Page Farm and Home Museum will be offering a day camp program, Pathways to the Past, from 10 to 11:30 a.m. Monday through Friday, April 21-25, at the museum at the University of Maine in Orono.

The materials fee is just $3 per person, per day, and you are encouraged to register participants in advance, “for the days they’d like to attend, so that there will be enough materials for all,” Bird wrote.

To register, or to receive information, call the museum at 581-4100.

Bird wrote that each day will be different, featuring “its own, special, hands-on explorations of what life was like before electricity came to rural Maine.”

Don’t let this theme fool you: Monday will offer “an old-fashioned look at homework,” Bird wrote.

“No, not the kind you do for school, but the fun and challenging tasks around an old-fashioned home” such as “churning butter, making soap or candles and more.”

Tuesday is Earth Day, and “will focus on garden activities.”

Wednesday “will be devoted to farm animals, and might even feature some surprise guests,” Bird suggested.

Thursday’s Past Times Pastimes will offer the opportunity to explore toys, games and other leisure-time activities,” and “Friday will be Folk Art Day, with stenciling, wool spinning and more.”

Geneva Frost reminds readers of two events to help the family of 10-year-old Nicholas Hovey of Otis, who has cystic fibrosis, to move into a new home with the assistance of Habitat for Humanity.

The first event is an auction and bake sale, which opens for viewing at 10 a.m., with the auction beginning at 11 a.m. Saturday, April 12, at Acadia Christian School, Bar Harbor Road in Trenton.

Among the items up for bid are gift certificates, a quilt, pottery, overnight stays at inns, oil changes and a kayak trip for two, Frost wrote. Proceeds will benefit the Otis Habitat House.

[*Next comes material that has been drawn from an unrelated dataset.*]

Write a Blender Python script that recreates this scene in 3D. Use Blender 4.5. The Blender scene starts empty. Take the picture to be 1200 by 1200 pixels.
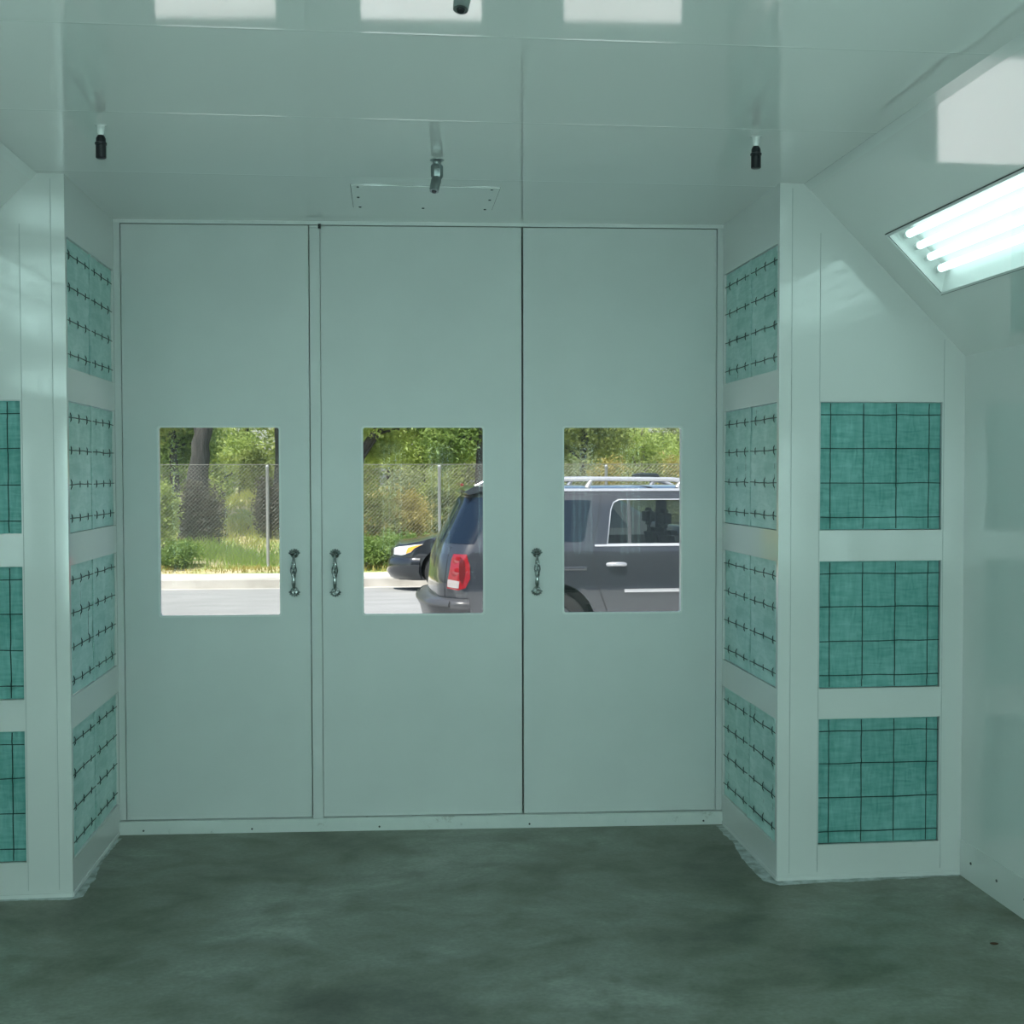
import bpy, bmesh, math, random
from mathutils import Vector, Matrix
from mathutils.geometry import delaunay_2d_cdt
C = bpy.context.scene.collection
R_ = random.Random(7)
PI = math.pi

# ------------------------------------------------------------------ camera numbers
F, YAW, PIT, ROL, EYE = 1425.83, .1008, .0311, -.0018, 1.6106

def ray(px, py):
    u = (px-600)/F; v = (py-600)/F
    c, s = math.cos(ROL), math.sin(ROL); u, v = u*c+v*s, -u*s+v*c
    cp, sp = math.cos(PIT), math.sin(PIT)
    Y = cp-v*sp*1.0; Z = -sp-v*cp
    cy, sy = math.cos(YAW), math.sin(YAW)
    return Vector((u*cy+Y*sy, -u*sy+Y*cy, Z))

def at(px, py, Y):
    r = ray(px, py); return Vector((0, 0, EYE)) + r*(Y/r.y)

# ------------------------------------------------------------------ helpers
def obj(name, bm, mat, parent=None, smooth=None, kind=None):
    me = bpy.data.meshes.new(name)
    bmesh.ops.recalc_face_normals(bm, faces=bm.faces)
    bm.to_mesh(me); bm.free()
    if smooth is not None:
        for p in me.polygons: p.use_smooth = True
        me.set_sharp_from_angle(angle=math.radians(smooth))
    for m in (mat if isinstance(mat, (list, tuple)) else [mat]): me.materials.append(m)
    o = bpy.data.objects.new(name, me); C.objects.link(o)
    if parent: o.parent = parent; o.matrix_parent_inverse = Matrix()
    if parent and parent.get('_w'): pass
    if kind: o['kind'] = kind
    return o

def rawobj(name, verts, faces, mat, parent=None, kind=None, smooth=False):
    me = bpy.data.meshes.new(name); me.from_pydata(verts, [], faces); me.update()
    if smooth:
        for p in me.polygons: p.use_smooth = True
    me.materials.append(mat)
    o = bpy.data.objects.new(name, me); C.objects.link(o)
    if parent: o.parent = parent
    if kind: o['kind'] = kind
    return o

def thing(name, label, cat, loc=(0, 0, 0), rotz=0, group=None):
    o = bpy.data.objects.new(name, None); C.objects.link(o)
    o.empty_display_size = .1
    o.location = loc; o.rotation_euler = (0, 0, rotz)
    o['label'] = label; o['category'] = cat
    if group: o['group'] = group
    return o

def tag(o, label, cat, group=None, kind=None):
    o['label'] = label; o['category'] = cat
    if group: o['group'] = group
    if kind: o['kind'] = kind
    return o

def dup(root, loc=None, label=None):
    r = root.copy(); C.objects.link(r)
    if loc is not None: r.location = loc
    if label: r['label'] = label
    for ch in list(root.children):
        c = ch.copy(); C.objects.link(c); c.parent = r
        for g in list(ch.children):
            d = g.copy(); C.objects.link(d); d.parent = c
    return r

def box(bm, x0, x1, y0, y1, z0, z1, fn=None):
    P = [(x0, y0, z0), (x1, y0, z0), (x1, y1, z0), (x0, y1, z0), (x0, y0, z1), (x1, y0, z1), (x1, y1, z1), (x0, y1, z1)]
    if fn: P = [fn(*p) for p in P]
    v = [bm.verts.new(p) for p in P]
    for f in ((0, 3, 2, 1), (4, 5, 6, 7), (0, 1, 5, 4), (1, 2, 6, 5), (2, 3, 7, 6), (3, 0, 4, 7)):
        bm.faces.new([v[i] for i in f])

def tube(bm, pts, rad, n=8, cap=True):
    pts = [Vector(p) for p in pts]
    if not isinstance(rad, (list, tuple)): rad = [rad]*len(pts)
    rings = []; ref = None
    for i, p in enumerate(pts):
        d = (pts[min(i+1, len(pts)-1)]-pts[max(i-1, 0)]).normalized()
        if ref is None: ref = Vector((0, 0, 1)) if abs(d.z) < .9 else Vector((1, 0, 0))
        a = (ref-d*ref.dot(d)).normalized(); ref = a; b = d.cross(a)
        rings.append([bm.verts.new(p+(a*math.cos(2*PI*k/n)+b*math.sin(2*PI*k/n))*rad[i]) for k in range(n)])
    for i in range(len(rings)-1):
        for k in range(n):
            bm.faces.new((rings[i][k], rings[i][(k+1) % n], rings[i+1][(k+1) % n], rings[i+1][k]))
    if cap:
        bm.faces.new(rings[0][::-1]); bm.faces.new(rings[-1])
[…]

The second event is Ground Breaking Day for the Otis Habitat House, at 1:30 p.m. Sunday, April 13, at 239 Otis Road in that community.

Frost wrote that members of the Otis Baptist Church will host a lunch-potato bar and dessert fundraiser at the church.

The cost of the meal is $5 per person or $15 per family.

Orchid devotees will be pleased to hear from Louise Snow of Orono that the Eastern Maine Orchid Society is hosting its annual orchid sale and show from 9 a.m. to 1 p.m. Saturday, April 12, at the Clapp Greenhouse on the campus of the University of Maine in Orono.

Snow invites you to “come see beautiful orchids, on display, and purchase healthy orchid plants, many ready to bloom.”

She wrote that whether you are an expert or beginner when it comes to growing orchids, you will enjoy talking to others about these beautiful plants, and that you will receive care sheets for the plants you purchase.

And, Snow reminds you, “proceeds from the sale help fund a book award for a University of Maine horticulture student.”

For information, call 567-3822 or 848-5656.

You are invited by the Challenger Learning Center of Maine to participate in Yuri’s Night, honoring Soviet cosmonaut Yuri Gagarin, the first human to enter outer space on April 12, 1961.

Jennifer Therrien of the CLC reports on Saturday, April 12, “more than 120 Yuri’s Night events will take place in 40 countries on all seven continents.”

Bangor’s celebration begins with a Bring Your Own Rocket Launch & Cake at 6 that night, at the CLC, 30 Venture Way in Bangor.

Those who do not own a rocket can arrive at 5:30 p.m. and build one with assistance from CLC flight directors. The rocket launch is free, Therrien reports.

At 6:45 p.m., the CLC will host a “public mission,” during which participants become mission controllers and astronauts, completing a “rendezvous with a comet.”

The cost of the mission is $10 for students and $15 for adults, and is limited to children 9 and over, with those 14 and under having to be accompanied by an adult.